By j_man00311 from PA May 2nd 2014

Unfortunately FHA has changed the guidelines for the monthly mortgage insurance portion of the payment. It will stay with the loan for the duration. The only way to remove it is to refinance the loan into a convention Fannie or Freddie loan which may not be in your best interests if the original date was 2008. Current rates may be higher and you would have to qualify under today's new guidelines including Ability to Repay.

May 2nd 2014

78% and you need to speak with your lender to find out their policy.

May 2nd 2014

The below response is incorrect unfortunately. It's true you can't eliminate MIP (PMI is for conventional loans - FHA loans are MIP or Mortgage Insurance Premium) on NEWLY originated FHA loans BUT since yours was done back in 2008, it WILL in fact be removed automatically once you have 22% equity in the property. A simple call to your current lender would be the easiest way to determine the exact date.

May 2nd 2014

Good answers below. I wanted to also mention that removal of PMI does not always happen automatically. Often you will need to pay for an out of pocket appraisal to determine that the loan to value is now 78% or less of the homes current value.
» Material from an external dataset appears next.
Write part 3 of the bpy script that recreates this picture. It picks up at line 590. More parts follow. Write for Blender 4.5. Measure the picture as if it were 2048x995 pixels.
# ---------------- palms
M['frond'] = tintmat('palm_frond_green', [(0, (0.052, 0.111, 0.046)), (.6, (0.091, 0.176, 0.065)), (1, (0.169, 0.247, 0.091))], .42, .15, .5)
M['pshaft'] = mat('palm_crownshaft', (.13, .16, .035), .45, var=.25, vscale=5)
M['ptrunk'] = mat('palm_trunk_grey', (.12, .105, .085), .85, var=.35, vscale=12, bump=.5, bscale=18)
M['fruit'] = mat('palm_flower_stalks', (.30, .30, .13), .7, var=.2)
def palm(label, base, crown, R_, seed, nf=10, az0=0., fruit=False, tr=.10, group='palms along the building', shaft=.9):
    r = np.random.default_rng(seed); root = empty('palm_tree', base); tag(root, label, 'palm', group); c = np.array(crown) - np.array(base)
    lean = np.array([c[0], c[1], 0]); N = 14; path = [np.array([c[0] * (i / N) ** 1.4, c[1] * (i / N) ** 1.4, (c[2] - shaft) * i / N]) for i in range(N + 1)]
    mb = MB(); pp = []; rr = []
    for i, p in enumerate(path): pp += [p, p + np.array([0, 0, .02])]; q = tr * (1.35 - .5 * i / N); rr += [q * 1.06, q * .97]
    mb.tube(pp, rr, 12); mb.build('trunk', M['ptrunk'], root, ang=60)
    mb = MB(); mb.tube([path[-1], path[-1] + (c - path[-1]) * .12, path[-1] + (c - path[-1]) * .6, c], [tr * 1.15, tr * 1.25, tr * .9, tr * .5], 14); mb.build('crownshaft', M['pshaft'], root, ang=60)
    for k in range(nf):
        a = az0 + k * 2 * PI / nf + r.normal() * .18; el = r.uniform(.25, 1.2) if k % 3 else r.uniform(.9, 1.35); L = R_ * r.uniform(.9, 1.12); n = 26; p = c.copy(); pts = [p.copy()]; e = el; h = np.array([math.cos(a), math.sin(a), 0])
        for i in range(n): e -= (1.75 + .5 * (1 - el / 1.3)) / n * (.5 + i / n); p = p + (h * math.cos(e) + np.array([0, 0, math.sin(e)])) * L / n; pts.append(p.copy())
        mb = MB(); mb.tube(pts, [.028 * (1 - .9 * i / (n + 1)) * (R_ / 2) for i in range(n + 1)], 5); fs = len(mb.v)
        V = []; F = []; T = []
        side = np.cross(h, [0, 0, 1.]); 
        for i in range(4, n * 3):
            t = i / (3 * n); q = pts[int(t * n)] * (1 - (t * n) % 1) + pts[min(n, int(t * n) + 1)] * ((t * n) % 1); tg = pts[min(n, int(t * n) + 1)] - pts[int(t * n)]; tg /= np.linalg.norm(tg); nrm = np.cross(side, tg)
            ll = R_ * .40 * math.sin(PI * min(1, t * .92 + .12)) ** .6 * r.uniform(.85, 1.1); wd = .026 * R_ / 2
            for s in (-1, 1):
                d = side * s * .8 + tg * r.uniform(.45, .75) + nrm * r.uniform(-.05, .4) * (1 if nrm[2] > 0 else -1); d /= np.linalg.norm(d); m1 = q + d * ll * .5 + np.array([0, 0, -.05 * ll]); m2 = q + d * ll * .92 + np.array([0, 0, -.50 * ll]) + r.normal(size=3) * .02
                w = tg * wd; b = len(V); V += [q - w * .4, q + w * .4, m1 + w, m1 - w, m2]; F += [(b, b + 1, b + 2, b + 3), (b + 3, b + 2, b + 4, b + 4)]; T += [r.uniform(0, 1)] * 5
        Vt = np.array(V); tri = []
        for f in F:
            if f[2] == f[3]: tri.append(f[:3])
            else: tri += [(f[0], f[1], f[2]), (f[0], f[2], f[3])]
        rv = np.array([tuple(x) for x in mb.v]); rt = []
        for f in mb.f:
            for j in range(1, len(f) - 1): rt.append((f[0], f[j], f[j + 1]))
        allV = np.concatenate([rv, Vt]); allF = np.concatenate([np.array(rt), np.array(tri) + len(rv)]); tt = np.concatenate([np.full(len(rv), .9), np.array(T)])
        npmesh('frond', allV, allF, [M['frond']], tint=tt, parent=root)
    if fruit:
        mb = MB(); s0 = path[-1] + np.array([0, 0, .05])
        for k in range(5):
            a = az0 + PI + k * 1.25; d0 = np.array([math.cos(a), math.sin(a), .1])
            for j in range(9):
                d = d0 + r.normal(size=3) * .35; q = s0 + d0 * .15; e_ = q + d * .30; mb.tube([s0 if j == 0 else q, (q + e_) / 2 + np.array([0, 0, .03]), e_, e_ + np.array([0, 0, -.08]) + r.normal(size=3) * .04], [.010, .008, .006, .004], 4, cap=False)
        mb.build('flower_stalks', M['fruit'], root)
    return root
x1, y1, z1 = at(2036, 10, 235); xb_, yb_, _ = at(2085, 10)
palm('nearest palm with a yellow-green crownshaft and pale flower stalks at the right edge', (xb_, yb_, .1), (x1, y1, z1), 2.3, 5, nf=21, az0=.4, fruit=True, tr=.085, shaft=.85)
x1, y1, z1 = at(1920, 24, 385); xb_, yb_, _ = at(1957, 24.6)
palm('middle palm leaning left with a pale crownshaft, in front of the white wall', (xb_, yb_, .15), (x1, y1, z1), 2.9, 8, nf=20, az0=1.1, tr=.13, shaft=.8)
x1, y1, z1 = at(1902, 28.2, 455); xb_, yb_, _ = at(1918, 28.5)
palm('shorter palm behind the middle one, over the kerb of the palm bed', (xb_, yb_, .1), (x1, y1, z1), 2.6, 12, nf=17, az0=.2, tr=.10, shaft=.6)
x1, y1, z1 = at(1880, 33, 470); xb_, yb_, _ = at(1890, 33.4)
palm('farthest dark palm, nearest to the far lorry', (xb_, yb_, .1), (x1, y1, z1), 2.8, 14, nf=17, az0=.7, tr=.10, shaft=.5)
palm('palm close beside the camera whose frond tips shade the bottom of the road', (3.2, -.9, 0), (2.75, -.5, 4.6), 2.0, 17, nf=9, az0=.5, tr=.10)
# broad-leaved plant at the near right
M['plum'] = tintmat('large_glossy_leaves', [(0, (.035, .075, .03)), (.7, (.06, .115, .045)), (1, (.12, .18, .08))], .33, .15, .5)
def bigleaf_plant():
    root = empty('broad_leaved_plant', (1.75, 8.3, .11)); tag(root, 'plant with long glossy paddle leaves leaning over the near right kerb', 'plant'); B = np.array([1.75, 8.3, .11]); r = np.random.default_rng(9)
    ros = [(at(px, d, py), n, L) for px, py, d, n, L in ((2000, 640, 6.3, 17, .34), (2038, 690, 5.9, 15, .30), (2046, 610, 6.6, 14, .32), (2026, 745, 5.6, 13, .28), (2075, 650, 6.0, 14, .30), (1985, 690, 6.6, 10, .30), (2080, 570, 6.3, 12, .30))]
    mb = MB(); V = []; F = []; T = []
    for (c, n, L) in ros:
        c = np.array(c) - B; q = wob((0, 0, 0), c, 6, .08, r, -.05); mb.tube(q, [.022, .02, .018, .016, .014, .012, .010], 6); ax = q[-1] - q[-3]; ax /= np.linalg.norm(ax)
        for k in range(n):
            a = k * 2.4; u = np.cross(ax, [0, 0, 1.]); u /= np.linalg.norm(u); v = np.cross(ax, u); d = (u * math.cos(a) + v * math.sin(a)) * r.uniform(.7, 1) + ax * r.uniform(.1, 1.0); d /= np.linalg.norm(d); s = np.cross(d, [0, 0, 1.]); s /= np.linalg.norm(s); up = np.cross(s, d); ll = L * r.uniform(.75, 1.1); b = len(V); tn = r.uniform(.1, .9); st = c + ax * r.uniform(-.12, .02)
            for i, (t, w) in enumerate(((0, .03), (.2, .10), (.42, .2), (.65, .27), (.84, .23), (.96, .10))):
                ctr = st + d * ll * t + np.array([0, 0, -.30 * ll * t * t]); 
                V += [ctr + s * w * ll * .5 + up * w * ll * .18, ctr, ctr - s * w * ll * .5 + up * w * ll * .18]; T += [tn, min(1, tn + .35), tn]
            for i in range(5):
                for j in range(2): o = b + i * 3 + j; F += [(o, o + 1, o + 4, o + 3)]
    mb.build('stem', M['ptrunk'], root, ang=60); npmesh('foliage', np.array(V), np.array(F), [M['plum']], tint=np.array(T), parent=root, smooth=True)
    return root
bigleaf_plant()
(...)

Before you order an appraisal, as mentioned already, it's strongly suggested to contact your current lender or servicer to determine their process and requirements on providing this information. Best of luck Mike Kohlerwww.netequityloans.com

May 2nd 2014

I agree with the comment below. Always start with a call to your current mortgage company and ask for the process to have the MI cancelled. Another options to consider is refinancing into a loan option with MI and potentially lowering your rate at the same time. Feel free to contact me at info@nationsloans.com

May 3rd 2014

78% Loan to value (LTV). Since you've had the loan for at least 5 years, this can be calculated in two ways 1) 78% LTV based on original purchase price or 2) 78% based on a new appraisal if the value of your home has risen. In the first case, your loan servicer should drop your PMI automatically when you hit this milestone, in the second case, you will need to initiate this with your lender.